The Sardine Run is a major marine attraction all along the south coast during June and July, when visiting dive charters join with local dive schools and operators offering surface viewing for non-divers.

The event, cleverly marketed as the Greatest Shoal on Earth, is a spectacle of diving gannets, leaping dolphins and big predators chasing and munching the oily, silver slicks of sardines that move into the shallow waters at this time. If you’re lucky you might be in the water to experience a baitball, a pocket of sardines rounded up by predators into a clustered group near the surface and then greedily devoured. But be careful out there!

The Western Cape coastline offers a range of dive options from wrecks to kelp forests, seals to tiny nudibranchs, many accessible as shore dives.
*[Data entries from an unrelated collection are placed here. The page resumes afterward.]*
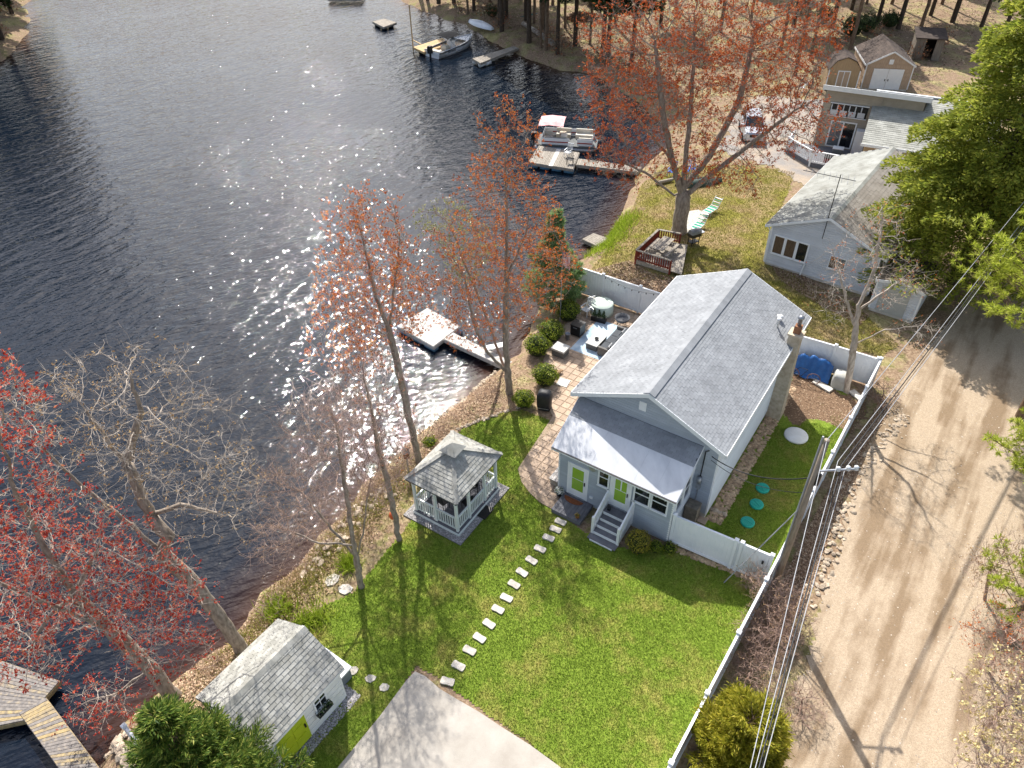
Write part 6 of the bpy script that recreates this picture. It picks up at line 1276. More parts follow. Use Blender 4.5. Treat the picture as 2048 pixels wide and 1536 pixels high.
tree('maple_tree', 'leaning red maple dense with red flowers at the left edge', b, [[WY(300,1335,Y), WY(230,1265,Y), WY(150,1190,Y), WY(80,1080,Y), WY(20,960,Y)], [WY(230,1265,Y), WY(130,1220,Y-.3), WY(30,1180,Y-.6), WY(-80,1120,Y-.8)], [WY(150,1190,Y), WY(200,1090,Y+.4), WY(215,1010,Y+.6)], [WY(150,1190,Y), WY(100,1230,Y-.4), WY(60,1300,Y-.8)], [WY(300,1335,Y), WY(235,1385,Y-.4), WY(180,1400,Y-.7)]],
     [(WY(110,1130,Y), (2.6,2.2,1.7), 1.5), (WY(230,1160,Y+.1), (2.2,1.9,1.4), 1.2), (WY(20,1180,Y-.5), (2.2,2,1.8), 1.1), (WY(60,1290,Y-.6), (2.0,1.8,1.2), .9), (WY(30,960,Y), (1.4,1.4,2.0), .8), (WY(-10,760,Y), (1.0,1.0,1.6), .4), (WY(300,1190,Y), (1.9,1.6,1.1), .8), (WY(330,1290,Y-.2), (1.7,1.4,1.0), .6), (WY(210,1400,Y-.6), (1.4,1.2,.8), .5)], 17, .26, M_BK_GREY, B_RED, 1900, .26, 2.6, .42, (0, 0, .1), 3.6, (.25, .7), .7, .11, 3, rt=.0065, twm=M_BK_PALE)
# the big maple in the neighbouring yard
b = gpt(1358, 463, 0); Y = b.y
tree('maple_tree', 'huge russet-budding maple with forked trunk in the neighbouring yard', b, [[WY(1362,430,Y), WY(1366,395,Y), WY(1370,330,Y), WY(1380,230,Y+.5), WY(1390,100,Y+1)], [WY(1366,395,Y), WY(1345,320,Y-.3), WY(1325,220,Y-.5), WY(1310,80,Y-.5)], [WY(1366,380,Y), WY(1420,310,Y+.5), WY(1480,200,Y+1), WY(1510,60,Y+1.4)], [WY(1366,395,Y), WY(1420,350,Y-.4), WY(1500,290,Y-.6), WY(1590,220,Y-.6)], [WY(1350,390,Y), WY(1290,345,Y-.8), WY(1230,320,Y-1)], [WY(1366,370,Y), WY(1330,300,Y+.8), WY(1260,220,Y+1.6)]],
     [(WY(1380,60,Y+.5), (4.6,4.2,4.2), 1.5), (WY(1270,200,Y), (3.7,3.6,3.6), 1.3), (WY(1440,190,Y+.5), (4.6,4.0,3.6), 1.4), (WY(1540,120,Y+1), (3.8,3.6,3.6), 1.2), (WY(1580,250,Y-.3), (3.2,3.0,2.0), .7), (WY(1260,320,Y-.8), (3.0,2.6,1.6), .6), (WY(1240,100,Y+.5), (2.6,2.6,3.2), .7), (WY(1440,330,Y-.5), (3.4,3.0,1.4), .6), (WY(1600,40,Y+1.2), (2.8,2.8,3), .6)], 18, .52, M_BK_GREY, B_ORANGE2, 3600, .42, 3.2, .58, (0, 0, .12), 3.6, (.35, .95), .72, .135, 5, rt=.010, twm=M_BK_GREY)
# small tree in the side yard
b = gpt(1693, 782, 0); Y = b.y
tree('bare_tree', 'bare tree with a few orange buds growing beside the covered bin', b, [[WY(1703,720,Y), WY(1712,660,Y), WY(1718,610,Y)], [WY(1718,610,Y), WY(1750,540,Y+.2), WY(1765,440,Y+.2), WY(1762,400,Y+.2)], [WY(1712,660,Y), WY(1690,590,Y), WY(1665,500,Y+.1)], [WY(1718,620,Y), WY(1775,580,Y), WY(1835,530,Y)], [WY(1708,690,Y), WY(1770,660,Y-.4), WY(1850,650,Y-.7)]],
     [(WY(1755,470,Y), (1.6,1.5,1.7), 1), (WY(1690,540,Y), (1.6,1.5,1.5), .9), (WY(1800,570,Y), (1.5,1.5,1.2), .7), (WY(1660,620,Y), (1.1,1.1,.9), .4), (WY(1830,660,Y-.6), (1.2,1.1,.7), .4)], 19, .17, M_BK_PALE, B_ORANGE, 700, .28, 2.6, .42, (0, 0, .15), 2.6, (.25, .7), .22, .075, 2, rt=.0065)
# ------------------------------------------------------------------ conifers
def dirleaf(P, d, size, rng, aspect=.32, flat=.5):
    m = len(P); nn = unit(rng.normal(size=(m, 3))*(1-flat)+np.array([0, 0, 1.])*flat); a = unit(d); b_ = unit(np.cross(nn, a)); s = size[:, None]
    V = np.stack([P, P+a*s*.45-b_*s*aspect, P+a*s, P+a*s*.45+b_*s*aspect], 1).reshape(-1, 3); return V, np.arange(m*4).reshape(m, 4)
def conifer(name, label, base, H, R, seed, mat, bk, z0=.12, nbr=90, nleaf=300, lsize=.2, droop=.12, up=.25, prof=.8, tw=.3, rtr=.2, lean=(0, 0), group=None, cat='tree', fan=.30, pointy=.0, asp=.24, flat=.45):
    rng = np.random.default_rng(seed); t = thing(name, label, cat, base, 0, group); top = np.array([lean[0], lean[1], H])
    MB().tube([(0, 0, -.1), top*.5, top], [rtr, rtr*.6, .015], 8, False).build('trunk', bk, t, True)
    bz = z0+(1-z0)*np.sort(rng.random(nbr)**1.15); nb = NB(); lf = NB(); ga_ = np.arange(nbr)*2.39996+rng.normal(size=nbr)*.3
    for k in range(nbr):
        z = bz[k]; L = R*((1-z)/(1-z0))**prof*rng.uniform(.72, 1.12)+.12; a = ga_[k]; h = np.array([math.cos(a), math.sin(a), 0]); el = up*(1-.2*z)+.55*z**3+rng.normal()*.08
        o_ = top*z
        def bp(tt): return o_+h*(L*tt)[:, None]+np.array([0, 0, 1.])*(L*(tt*math.tan(el)-droop*2.2*tt**2+pointy*tt**3))[:, None]
        ts = np.linspace(0, 1, 5); Q = bp(ts); V, F = frusta(Q[:-1], Q[1:], np.linspace(.028, .010, 4)*(.4+L/R), np.linspace(.022, .005, 4)*(.4+L/R), 4); nb.add(V, F)
        m = int(nleaf*(.25+L/R)); tt = .12+.9*rng.random(m)**.75; side = rng.choice([-1, 1], m)*rng.random(m)**.8; sv = np.array([-h[1], h[0], 0]); wdt = fan*L*(1.15-tt)*1.3+.10
        Pp = bp(np.minimum(tt, 1.02))+sv*(side*wdt)[:, None]+h*(np.abs(side)*wdt*.55)[:, None]; Pp[:, 2] -= droop*np.abs(side)*wdt*.8; Pp += rng.normal(size=(m, 3))*np.array([.05, .05, tw*.16])
        d = h*.8+sv*(side*1.0)[:, None]+rng.normal(size=(m, 3))*.35+np.array([0, 0, up*.4+pointy]); V, F = dirleaf(Pp, d, lsize*rng.uniform(.6, 1.3, m), rng, asp, flat); lf.add(V, F)
    tag(nb.build('branches', bk, t), kind='stuff'); tag(lf.build('crown', mat, t), kind='stuff'); return t
G_HEM = LEAF('hemlock_needles', [(0, S(96,112,42)), (.4, S(138,150,58)), (.75, S(174,176,74)), (1, S(204,198,104))], .6, .5, .5)
G_SPR = LEAF('spruce_needles', [(0, S(56,82,34)), (.45, S(94,122,48)), (.8, S(134,152,64)), (1, S(176,176,92))], .6, .45)
G_YEW = LEAF('golden_needles', [(0, S(108,112,30)), (.45, S(152,152,42)), (.8, S(184,174,58)), (1, S(206,192,86))], .6, .45)
G_PINE = LEAF('pine_needles', [(0, S(136,152,46)), (.5, S(180,192,68)), (1, S(212,216,108))], .6, .45)
G_PINED = LEAF('blue_pine_needles', [(0, S(104,138,84)), (.5, S(140,168,110)), (1, S(178,196,138))], .6, .45)
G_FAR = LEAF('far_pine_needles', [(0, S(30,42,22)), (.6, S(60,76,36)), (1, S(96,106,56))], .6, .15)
conifer('hemlock_tree', 'massive yellow-green hemlock towering beside the grey cottage', gpt(1905, 565), 22.5, 6.4, 21, G_HEM, M_BK_DARK, .13, 360, 560, .26, .16, .2, .85, .7, .35, asp=.2, flat=.22)
conifer('hemlock_tree', 'second dense hemlock behind the big one at the right edge', gpt(2075, 420), 21, 4.6, 22, G_HEM, M_BK_DARK, .08, 170, 360, .32, .16, .2, .65, .5, .3)
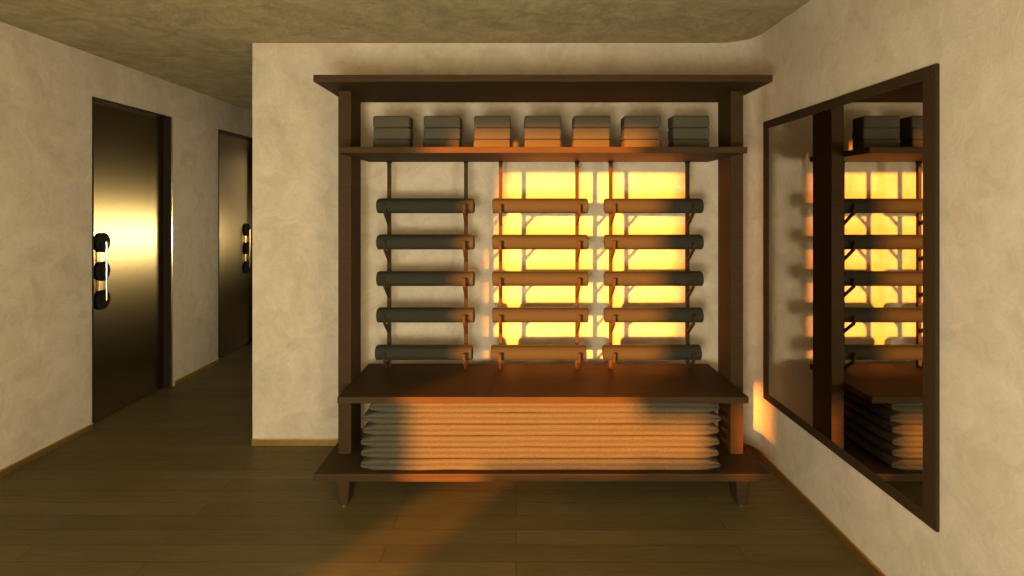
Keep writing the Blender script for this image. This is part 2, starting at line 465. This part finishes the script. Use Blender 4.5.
# ------------------------------------------------------------------ light
def area(name, loc, target, sx, sy, power, col):
    l = bpy.data.lights.new(name, 'AREA'); l.shape = 'RECTANGLE'; l.size = sx; l.size_y = sy; l.energy = power; l.color = col
    o = bpy.data.objects.new(name, l); o.location = loc
    o.rotation_euler = (Vector(target) - Vector(loc)).to_track_quat('-Z', 'Y').to_euler(); C.objects.link(o); return o
s = bpy.data.lights.new('low_sun', 'SUN'); s.energy = 33.0; s.color = (1.0, .315, .035); s.angle = math.radians(1.9)
so = bpy.data.objects.new('low_sun', s); so.rotation_euler = Vector((SX, 1, -SZ)).to_track_quat('-Z', 'Y').to_euler(); so.location = (-4, -5, 3); C.objects.link(so)
WARM = (1.0, .80, .47)
area('left_wall_fill', (1.0, -.65, 1.3), (-2.85, 4.6, 1.2), .8, 1.3, 20, WARM).data.spread = math.radians(90)  # added fill for the left wall, no window stands here
pl = bpy.data.lights.new('camera_fill', 'POINT'); pl.energy = 305; pl.color = (1.0, .99, .85); pl.shadow_soft_size = .35  # unseen fill added behind the camera, no fixture, mainly for the right wall
po = bpy.data.objects.new('camera_fill', pl); po.location = (-.35, -.45, .98); C.objects.link(po)
area('corridor_fill', (-2.2, 9.2, 1.5), (-2.3, 4, 1.3), 1.0, 1.6, 22, (1.0, .82, .52))  # added fill that lifts the wall between the doors, no fixture
area('hall_window', (.15, 8.3, 1.05), (-2.9, 4.13, 1.28), 1.8, .35, 2.6, (1.0, .86, .58)).data.spread = math.radians(36)

w = bpy.data.worlds.new('sky'); bpy.context.scene.world = w; w.use_nodes = True
w.node_tree.nodes['Background'].inputs[0].default_value = (1.0, .72, .42, 1); w.node_tree.nodes['Background'].inputs[1].default_value = .1

# ------------------------------------------------------------------ camera
cam = bpy.data.cameras.new('camera'); co = bpy.data.objects.new('camera', cam); C.objects.link(co)
cam.sensor_width = 36; cam.sensor_fit = 'HORIZONTAL'; cam.lens = F * 36 / 1024
cam.shift_x = (512 - VX) / 1024; cam.shift_y = (VY - 288) / 1024
co.location = (0, 0, EYE); co.rotation_euler = (PI / 2, 0, 0); cam.clip_start = .02
sc = bpy.context.scene; sc.camera = co
sc.view_settings.view_transform = 'Standard'; sc.view_settings.look = 'None'; sc.view_settings.exposure = 0; sc.view_settings.gamma = 1
sc.view_settings.use_curve_mapping = False
try:
    sc.cycles.use_denoising = True
    sc.cycles.max_bounces = 10; sc.cycles.diffuse_bounces = 6
    sc.cycles.sample_clamp_indirect = 6
except Exception: pass
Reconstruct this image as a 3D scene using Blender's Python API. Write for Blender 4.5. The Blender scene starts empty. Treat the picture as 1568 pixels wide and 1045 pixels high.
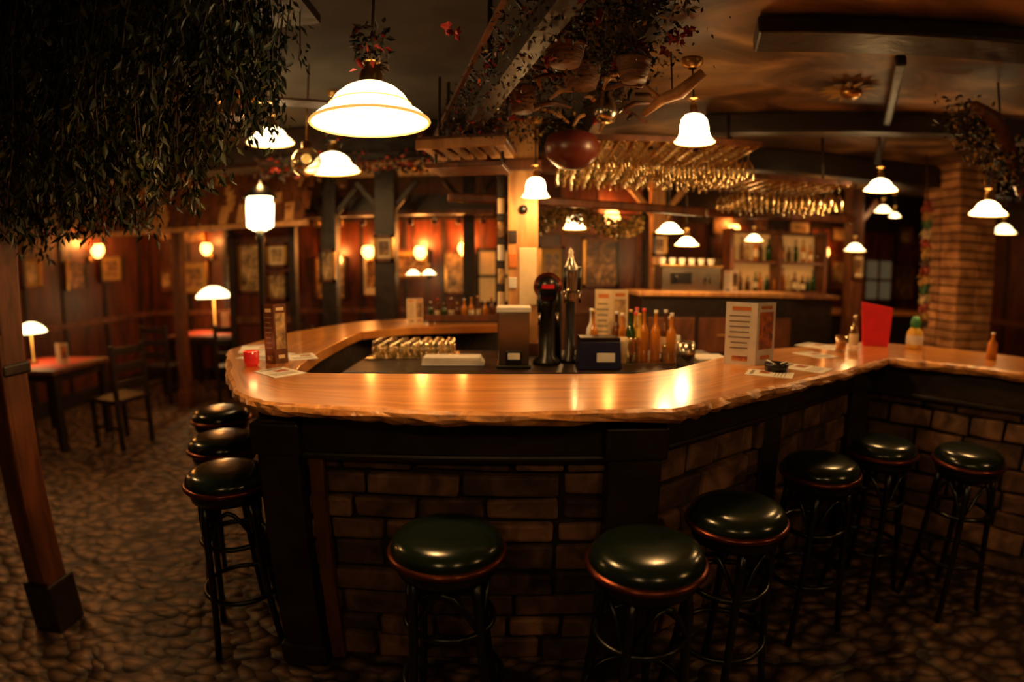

The water on the False Bay side of the Cape Peninsula is warmer, and dives on the beautiful boulders reveal wonderful small critters that have macro-photographers snapping away until their lips turn blue. The most famous sites are probably the Smits wrecks, which lie in the picturesque Smitswinkel Bay just outside the Cape Point Reserve. Five vessels, two navy frigates, the SAS Transvaal and SAS Good Hope, a diamond dredger, the Rockeater, and two fishing trawlers the Princess Elizabeth and the Oratava, were scuttled in the 1970s to form artificial reefs covered with psychedelic soft corals, sponges and gorgonian fans.

On the Atlantic side Coral Gardens and Justin’s Caves – underwater wonderlands of bright corals – are great shore dives when conditions are right, while the wreck of the Maori and Vulcan Rock are popular boat dives from Hout Bay.